From Iceland — Review of First Two Quarterfinals

Review of First Two Quarterfinals

Published July 3, 2010

Review of First Two Quarterfinals
Brazil vs. Holland
First of all, what a game. What a game! My heart was pounding from the moment Robinho scored the first goal until the final whistle. It wasn’t the most beautiful game ever played, but it was so full of drama you could freeze it, wrap it, and sell it to Twilight fans (just try to tell me Giovanni van Bronckhorst doesn’t sound like the name of a vampire… or Robin van Persie, for that matter). I’m not telling anyone who watched the game anything they don’t know, but the Netherlands were dreadful in the first half. They gave Robinho a goal on a silver platter and he’s simply not a player you can present with that kind of opportunity and not expect to suffer. That said, the Dutch hiked up their orange underpants and solved the problem of how to beat this Brazil, which no team had managed to do so far.
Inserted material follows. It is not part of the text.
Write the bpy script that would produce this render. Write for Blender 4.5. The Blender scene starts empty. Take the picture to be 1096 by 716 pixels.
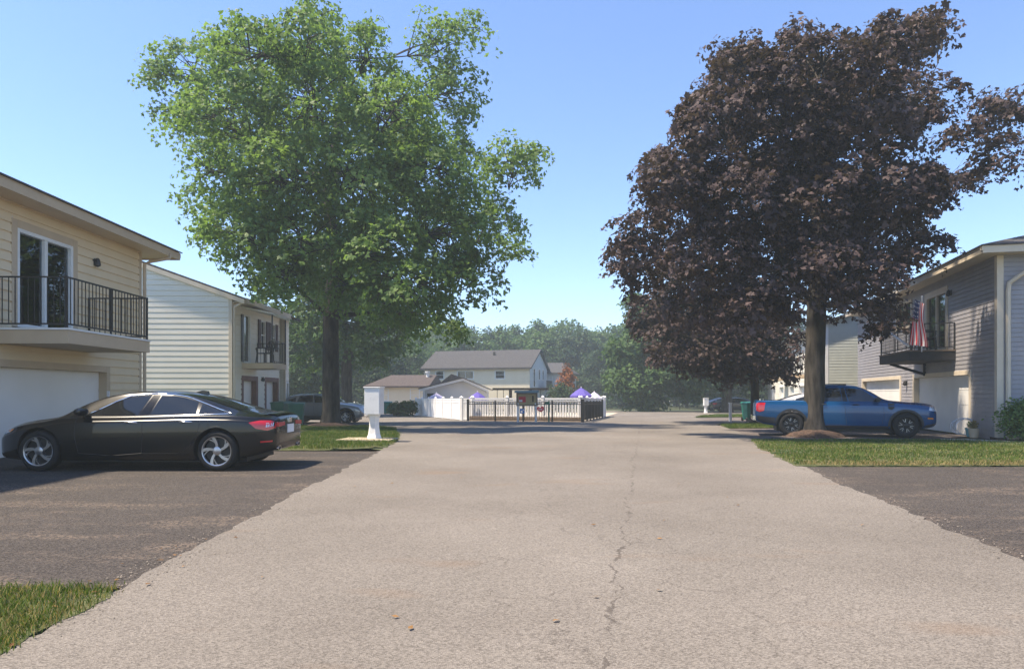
import bpy, bmesh, math, random
import numpy as np
from mathutils import Vector, Matrix, Euler
from mathutils.geometry import delaunay_2d_cdt
R = math.radians
random.seed(7)
rng = np.random.default_rng(11)
scene = bpy.context.scene
col = scene.collection

# ---------------------------------------------------------------- camera
F, CX, HY, CAMH = 731.0, 548.0, 421.0, 1.28      # photo pixels, metres
cam_d = bpy.data.cameras.new('camera'); cam = bpy.data.objects.new('camera', cam_d); col.objects.link(cam)
cam.location = (0, 0, CAMH); cam.rotation_euler = (R(90), 0, 0)
cam_d.sensor_width = 36; cam_d.lens = F / 1096 * 36; cam_d.shift_y = (HY - 358) / 1096
cam_d.clip_start = 0.05; cam_d.clip_end = 2000
scene.camera = cam
# ---------------------------------------------------------------- sky, sun, exposure
SUN_EL, SUN_AZ = 63.0, -101.0        # azimuth measured from +Y towards +X
w = bpy.data.worlds.new('World'); scene.world = w; w.use_nodes = True
nt = w.node_tree
sky = nt.nodes.new('ShaderNodeTexSky'); sky.sky_type = 'NISHITA'; sky.sun_disc = False
sky.sun_elevation = R(SUN_EL); sky.sun_rotation = R(SUN_AZ)
sky.air_density = 1.0; sky.dust_density = 0.0; sky.ozone_density = 3.4
tn = nt.nodes.new('ShaderNodeMix'); tn.data_type = 'RGBA'; tn.blend_type = 'MULTIPLY'; tn.inputs[0].default_value = 1; tn.inputs[7].default_value = (.88, .88, .97, 1)
nt.links.new(sky.outputs[0], tn.inputs[6]); nt.links.new(tn.outputs[2], nt.nodes['Background'].inputs[0]); nt.nodes['Background'].inputs[1].default_value = 0.085
sd = bpy.data.lights.new('sun', 'SUN'); sun = bpy.data.objects.new('sun', sd); col.objects.link(sun)
sd.energy = 3.2; sd.angle = R(2.0); sd.color = (1.0, 0.86, 0.68)
sv = Vector((math.sin(R(SUN_AZ)) * math.cos(R(SUN_EL)), math.cos(R(SUN_AZ)) * math.cos(R(SUN_EL)), math.sin(R(SUN_EL))))
sun.rotation_euler = sv.to_track_quat('Z', 'Y').to_euler(); sun.location = (-20, 10, 40)
scene.view_settings.view_transform = 'Standard'; scene.view_settings.look = 'None'
scene.view_settings.gamma = 1; scene.view_settings.exposure = 1.8
scene.cycles.max_bounces = 8; scene.cycles.diffuse_bounces = 5; scene.cycles.transparent_max_bounces = 8
scene.cycles.volume_bounces = 1

# ---------------------------------------------------------------- projection helpers
def gz(Y): return -0.01 * max(0.0, Y - 20.0)
def P(x, y, D): return Vector(((x - CX) / F * D, D, CAMH + (HY - y) / F * D))
def G(x, y):
    p = y - HY
    D = F * CAMH / p
    if D > 20: D = F * (CAMH - 0.2) / (p - F * 0.01)
    return Vector(((x - CX) / F * D, D, gz(D)))

# ---------------------------------------------------------------- materials
def lin(c): return tuple((v / 12.92 if v <= .04045 else ((v + .055) / 1.055) ** 2.4) for v in c)
MATS = {}
def node(nt, typ, **kw):
    n = nt.nodes.new(typ)
    for k, v in kw.items():
        if k.startswith('i_'):
            key = k[2:]; key = int(key) if key.isdigit() else key
            n.inputs[key].default_value = v
        else: setattr(n, k, v)
    return n
def base(name, c, rough=.6, metal=0., spec=.5, coat=0.):
    m = bpy.data.materials.new(name); m.use_nodes = True
    b = m.node_tree.nodes['Principled BSDF']
    b.inputs['Base Color'].default_value = (*c, 1); b.inputs['Roughness'].default_value = rough
    b.inputs['Metallic'].default_value = metal; b.inputs['Specular IOR Level'].default_value = spec
    b.inputs['Coat Weight'].default_value = coat; b.inputs['Coat Roughness'].default_value = .03
    MATS[name] = m
    return m
def noisy(name, c1, c2, scale=3., rough=.7, bump=0., bscale=None, detail=5., metal=0., spec=.4, stretch=(1, 1, 1), lo=.35, hi=.65, coat=0.):
    m = base(name, c1, rough, metal, spec, coat); t = m.node_tree; L = t.links.new; b = t.nodes['Principled BSDF']
    tc = node(t, 'ShaderNodeTexCoord'); mp = node(t, 'ShaderNodeMapping'); mp.inputs['Scale'].default_value = stretch
    L(tc.outputs['Object'], mp.inputs[0])
    n = node(t, 'ShaderNodeTexNoise', i_Scale=scale, i_Detail=detail); L(mp.outputs[0], n.inputs['Vector'])
    r = node(t, 'ShaderNodeValToRGB'); r.color_ramp.elements[0].position = lo; r.color_ramp.elements[1].position = hi
    r.color_ramp.elements[0].color = (*c1, 1); r.color_ramp.elements[1].color = (*c2, 1)
    L(n.outputs['Fac'], r.inputs[0]); L(r.outputs[0], b.inputs['Base Color'])
    if bump:
        n2 = node(t, 'ShaderNodeTexNoise', i_Scale=bscale or scale * 6, i_Detail=4.); L(mp.outputs[0], n2.inputs['Vector'])
        bp = node(t, 'ShaderNodeBump', i_Strength=bump, i_Distance=.02); L(n2.outputs['Fac'], bp.inputs['Height']); L(bp.outputs[0], b.inputs['Normal'])
    return m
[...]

Their solution, run at their left flank and wait them to make mistakes. That’s not a brilliant solution , but in this case it worked. Felipe Melo’s own goal was, frankly, ridiculous, and Brazil looked shaken after that, and Holland managed to press their advantage and score another. Then Melo did his sneaky fouling thing not sneakily enough and got sent off. It was game set and match after that.
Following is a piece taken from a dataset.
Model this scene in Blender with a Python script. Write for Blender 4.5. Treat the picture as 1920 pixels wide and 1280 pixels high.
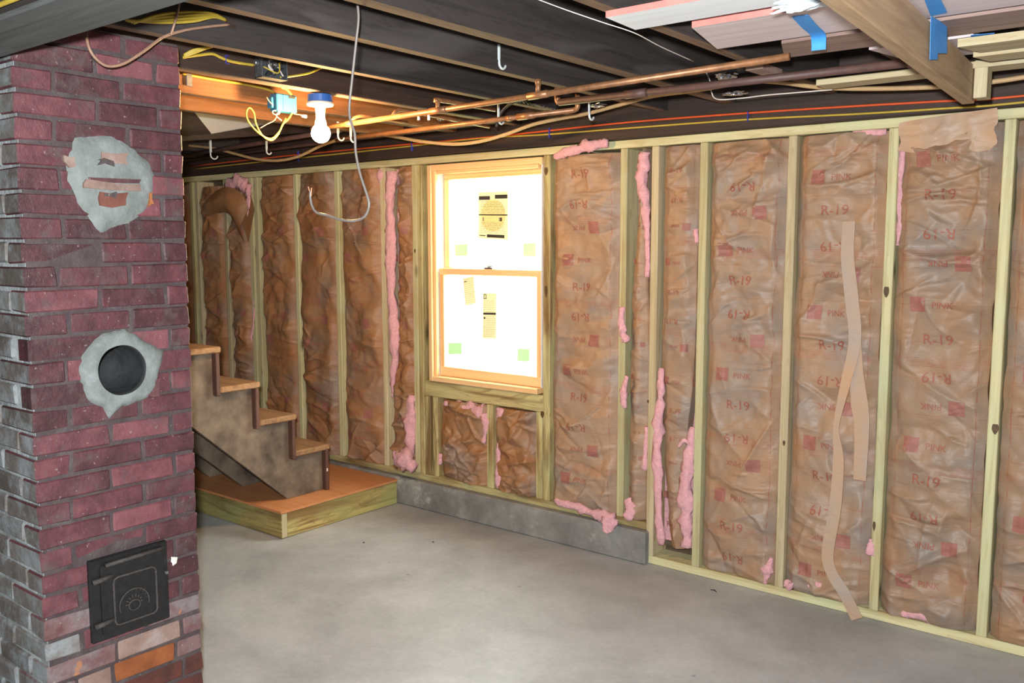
import bpy, bmesh, math, random
import numpy as np
from mathutils import Vector, Matrix

sc = bpy.context.scene
for o in list(bpy.data.objects):
    bpy.data.objects.remove(o)
RNG = random.Random(7)

# ------------------------------------------------------------------ camera, sky, lights, exposure
FPX, YAW, PITCH, ROLL = 1688.3, math.radians(38.524), math.radians(6.2076), math.radians(-0.0417)
CAM = np.array([0.0, 0.0, 1.56])
_fw = np.array([-math.sin(YAW) * math.cos(PITCH), math.cos(YAW) * math.cos(PITCH), -math.sin(PITCH)])
_r0 = np.array([math.cos(YAW), math.sin(YAW), 0.0])
_u0 = np.cross(_r0, _fw)
_rt = math.cos(ROLL) * _r0 + math.sin(ROLL) * _u0
_up = math.cos(ROLL) * _u0 - math.sin(ROLL) * _r0
cd = bpy.data.cameras.new('camera')
cam = bpy.data.objects.new('camera', cd)
sc.collection.objects.link(cam)
cd.sensor_width = 36.0
cd.lens = FPX / 1920 * 36.0
cd.clip_start = 0.05
cam.matrix_world = Matrix(((_rt[0], _up[0], -_fw[0], CAM[0]), (_rt[1], _up[1], -_fw[1], CAM[1]),
                           (_rt[2], _up[2], -_fw[2], CAM[2]), (0, 0, 0, 1)))
sc.camera = cam

world = bpy.data.worlds.new('overcast_sky')
sc.world = world
world.use_nodes = True
bg = world.node_tree.nodes['Background']
bg.inputs[0].default_value = (1.0, 0.985, 0.95, 1)
bg.inputs[1].default_value = 26.0

fl = bpy.data.lights.new('camera_flash', 'AREA')
fl.shape = 'DISK'
fl.size = 0.07
fl.energy = 175
fl.color = (0.93, 0.975, 1.0)
flo = bpy.data.objects.new('camera_flash', fl)
sc.collection.objects.link(flo)
flo.matrix_world = cam.matrix_world @ Matrix.Translation((-0.045, 0.105, 0.0))

sc.view_settings.view_transform = 'Standard'
sc.view_settings.look = 'None'
sc.view_settings.gamma = 1.0
sc.view_settings.exposure = 0.0
sc.view_settings.use_curve_mapping = False


def at(px, py, ax, val):
    """point of the photograph's pixel on the plane axis=val"""
    d = _fw + _rt * (px - 960) / FPX - _up * (py - 640) / FPX
    t = (val - CAM[ax]) / d[ax]
    return CAM + t * d


# ------------------------------------------------------------------ helpers
class MB:
    def __init__(s):
        s.v, s.f, s.m = [], [], []

    def add(s, v, f, mi=0):
        n = len(s.v)
        s.v += [tuple(map(float, p)) for p in v]
        s.f += [tuple(i + n for i in q) for q in f]
        s.m += [mi] * len(f)

    def box(s, lo, hi, c=0.002, jit=0.0, rng=None, mi=0, fm=None):
        """box with chamfered edges; fm maps an axis sign such as '+x' to a material index"""
        lo = np.minimum(lo, hi) * 1.0
        hi = np.maximum(np.array(lo), hi)
        ce, h = (np.array(lo) + hi) / 2, (np.array(hi) - lo) / 2
        c = min(c, *(h * 0.45))
        V, ix = [], {}
        for sx in (-1, 1):
            for sy in (-1, 1):
                for sz in (-1, 1):
                    sg = np.array([sx, sy, sz])
                    jj = np.array([rng.uniform(-jit, jit) for _ in range(3)]) if jit else 0
                    for k in range(3):
                        p = sg * (h - c)
                        p[k] = sg[k] * h[k]
                        ix[(sx, sy, sz, k)] = len(V)
                        V.append(ce + p + jj)
        F, mm = [], []
        S = (-1, 1)
        for k in range(3):
            a, b = (k + 1) % 3, (k + 2) % 3
            for sk in S:
                def key(sa, sb, kk):
                    t = [0, 0, 0]
                    t[k], t[a], t[b] = sk, sa, sb
                    return ix[(t[0], t[1], t[2], kk)]
                q = [key(-1, -1, k), key(1, -1, k), key(1, 1, k), key(-1, 1, k)]
                F.append(q if sk > 0 else q[::-1])
                mm.append((fm or {}).get(('+' if sk > 0 else '-') + 'xyz'[k], mi))
            for sa in S:           # edges parallel to axis k
                for sb in S:
                    def key2(sk, kk):
                        t = [0, 0, 0]
                        t[k], t[a], t[b] = sk, sa, sb
                        return ix[(t[0], t[1], t[2], kk)]
                    q = [key2(-1, a), key2(1, a), key2(1, b), key2(-1, b)]
                    F.append(q if sa * sb < 0 else q[::-1])
                    mm.append(mi)
        for sx in S:
            for sy in S:
                for sz in S:
                    q = [ix[(sx, sy, sz, 0)], ix[(sx, sy, sz, 1)], ix[(sx, sy, sz, 2)]]
                    F.append(q if sx * sy * sz > 0 else q[::-1])
                    mm.append(mi)
        n = len(s.v)
        s.v += [tuple(p) for p in V]
        s.f += [tuple(i + n for i in q) for q in F]
        s.m += mm
        return s

    def obox(s, p0, p1, w, t, side=(1, 0, 0), c=0.002, mi=0):
        """bar from p0 to p1, w wide along 'side', t thick"""
        p0, p1 = np.array(p0, float), np.array(p1, float)
        L = np.linalg.norm(p1 - p0)
        ez = (p1 - p0) / L
        ex = np.array(side, float)
        ex -= ez * (ex @ ez)
        ex /= np.linalg.norm(ex)
        ey = np.cross(ez, ex)
        t_ = MB()
        t_.box((-w / 2, -t / 2, 0), (w / 2, t / 2, L), c)
        s.add([p0 + ex * x + ey * y + ez * z for x, y, z in t_.v], t_.f, mi)
        return s

    def tube(s, pts, r, n=8, smooth=0, caps=True, mi=0):
        P = [np.array(p, float) for p in pts]
        if smooth:
            P = spline(P, smooth)
        R = r if hasattr(r, '__len__') else [r] * len(P)
        if len(R) != len(P):
            R = np.interp(np.linspace(0, 1, len(P)), np.linspace(0, 1, len(R)), R)
        t0 = P[1] - P[0]
        t0 = t0 / np.linalg.norm(t0)
        nrm = np.cross(t0, (0, 0, 1) if abs(t0[2]) < 0.9 else (1, 0, 0))
        nrm /= np.linalg.norm(nrm)
        V, F = [], []
        for i, p in enumerate(P):
            t = P[min(i + 1, len(P) - 1)] - P[max(i - 1, 0)]
            t = t / max(np.linalg.norm(t), 1e-9)
            nrm = nrm - t * (nrm @ t)
            nrm /= max(np.linalg.norm(nrm), 1e-9)
            b = np.cross(t, nrm)
            for k in range(n):
                a = 2 * math.pi * k / n
                V.append(p + R[i] * (math.cos(a) * nrm + math.sin(a) * b))
        for i in range(len(P) - 1):
            for k in range(n):
                k2 = (k + 1) % n
                F.append((i * n + k, i * n + k2, (i + 1) * n + k2, (i + 1) * n + k))
        if caps:
            F.append(tuple(range(n))[::-1])
            F.append(tuple((len(P) - 1) * n + k for k in range(n)))
        s.add(V, F, mi)
        return s

    def lathe(s, c, prof, axis=(0, 0, 1), n=20, mi=0):
        """prof: (radius, height) pairs"""
        c = np.array(c, float)
        ez = np.array(axis, float)
        ex = np.cross(ez, (0, 1, 0) if abs(ez[1]) < 0.9 else (1, 0, 0))
        ex /= np.linalg.norm(ex)
        ey = np.cross(ez, ex)
        V, F = [], []
        for r, h in prof:
            for k in range(n):
                a = 2 * math.pi * k / n
                V.append(c + ez * h + max(r, 1e-5) * (math.cos(a) * ex + math.sin(a) * ey))
        for i in range(len(prof) - 1):
            for k in range(n):
                k2 = (k + 1) % n
                F.append((i * n + k, i * n + k2, (i + 1) * n + k2, (i + 1) * n + k))
        s.add(V, F, mi)
        return s

    def prism(s, poly, ax, v0, v1, mi=0):
        """poly: 3-D points in a plane; extruded along axis ax from v0 to v1"""
        n = len(poly)
        A = []
        for v in (v0, v1):
            for p in poly:
                q = list(p)
                q[ax] = v
                A.append(q)
        F = [tuple(range(n)), tuple(range(n, 2 * n))[::-1]]
        for i in range(n):
            j = (i + 1) % n
            F.append((i, i + n, j + n, j))
        s.add(A, F, mi)
        return s

    def grid(s, P, mi=0):
        """P: array (rows, cols, 3)"""
        a, b, _ = P.shape
        F = [(i * b + j, i * b + j + 1, (i + 1) * b + j + 1, (i + 1) * b + j) for i in range(a - 1) for j in range(b - 1)]
        s.add(P.reshape(-1, 3), F, mi)
        return s

    def build(s, name, mat, parent=None, smooth=False, recalc=True, off=None):
        me = bpy.data.meshes.new(name)
        base = np.array(parent_loc(parent)) if parent else (np.array(off) if off is not None else np.zeros(3))
        me.from_pydata([tuple(np.array(p) - base) for p in s.v], [], s.f)
        mats = mat if isinstance(mat, (list, tuple)) else [mat]
        for m in mats:
            me.materials.append(m)
        if len(mats) > 1:
            me.polygons.foreach_set('material_index', s.m)
        if recalc:
            bm = bmesh.new()
            bm.from_mesh(me)
            bmesh.ops.recalc_face_normals(bm, faces=bm.faces)
            bm.to_mesh(me)
            bm.free()
        if smooth:
            me.polygons.foreach_set('use_smooth', [True] * len(me.polygons))
        o = bpy.data.objects.new(name, me)
        sc.collection.objects.link(o)
        if parent:
            o.parent = parent
        elif off is not None:
            o.location = off
        return o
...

But, I want to point to another crucial thing Brazil was missing, Elano. Elano provided Brazil with another avenue of attack. In this game, their attack was Kaká, Fabiano, Robinho, and little else. They’re all great players, but there’s only so many ways these three can combine. Elano is very good at moving into dangerous areas, either drawing a defender creating space for the aforementioned three, or offering a goal-scoring opportunity for Brazil. Losing Elano to an injury he suffered in the Ivory Coast match hurt Brazil offensively. The basic idea with this Brazil team is that they don’t concede goals and then score one or two more than the other teams. That’s not a bad idea, but if you lack attacking options, trying to score when you’re behinf becomes very, very hard for a defensively oriented team playing another defensive team. With Elano, they could have gotten away with that, but without him they were too predictable. And thus the Netherlands, having figured out how to score against Brazil, could fairly easily hold on for the win.
Uruguay vs. Ghana
Heartbreak! Such heartbreak! There’s very little to say about this game, really. These were very evenly matched teams, Uruguay were luckier and more experienced than Ghana, and thus they won. Tactically both teams were very smart, and they made small changes to their formations which shifted the initiative. In the beginning of the first half, Ghana were playing with four defenders, and Uruguay had total control of the midfield. After about 20-25 minutes Pantsil started pushing up into the midfield and Ghana took control. Their goal came out of nowhere, but goals often do. In the second half, Forlán started roaming all over the field, taking control of the Uruguayan set-up, and Uruguay became much more dangerous. The goal, again, came out of little, a silly foul, and a goal from a free kick. Both goals probably wouldn’t have happened with a less wibbly-wobbly ball than the Jabulani but those are the breaks. In extra time, Uruguay had the better of it to begin with, but the fresh mind and legs of substitute Stephen Appiah started to put the hurt on dead tired defenders Fucile and Victorino, and Ghana overran Uruguay. And they should’ve scored, but Suárez did what every quick-thinking footballer would’ve done in a quarterfinal match in the World Cup, he cheated, and used his hands to keep the ball from entering the net. And the designated penalty-taker, Asamoah Gyan, injured, tired, young, blew his chance. And then Uruguay went on to win the penalty shootout.
It is with a sad heart I say goodbye to Ghana. I liked them in 2006, but they really won my heart this year. They have a young team and, historically, the smartest footballing association on their continent, so they should be excellent in 2014. But that won’t make them, the entirety of Africa, in fact, most everyone in the world who cares about football, feel any better about seeing them lose this match. My heart goes out to the Ghanaian team.
I will write about Argentina vs. Germany, but I will miss Spain vs. Paraguay, because I have my own sporting event to participate in at the same time.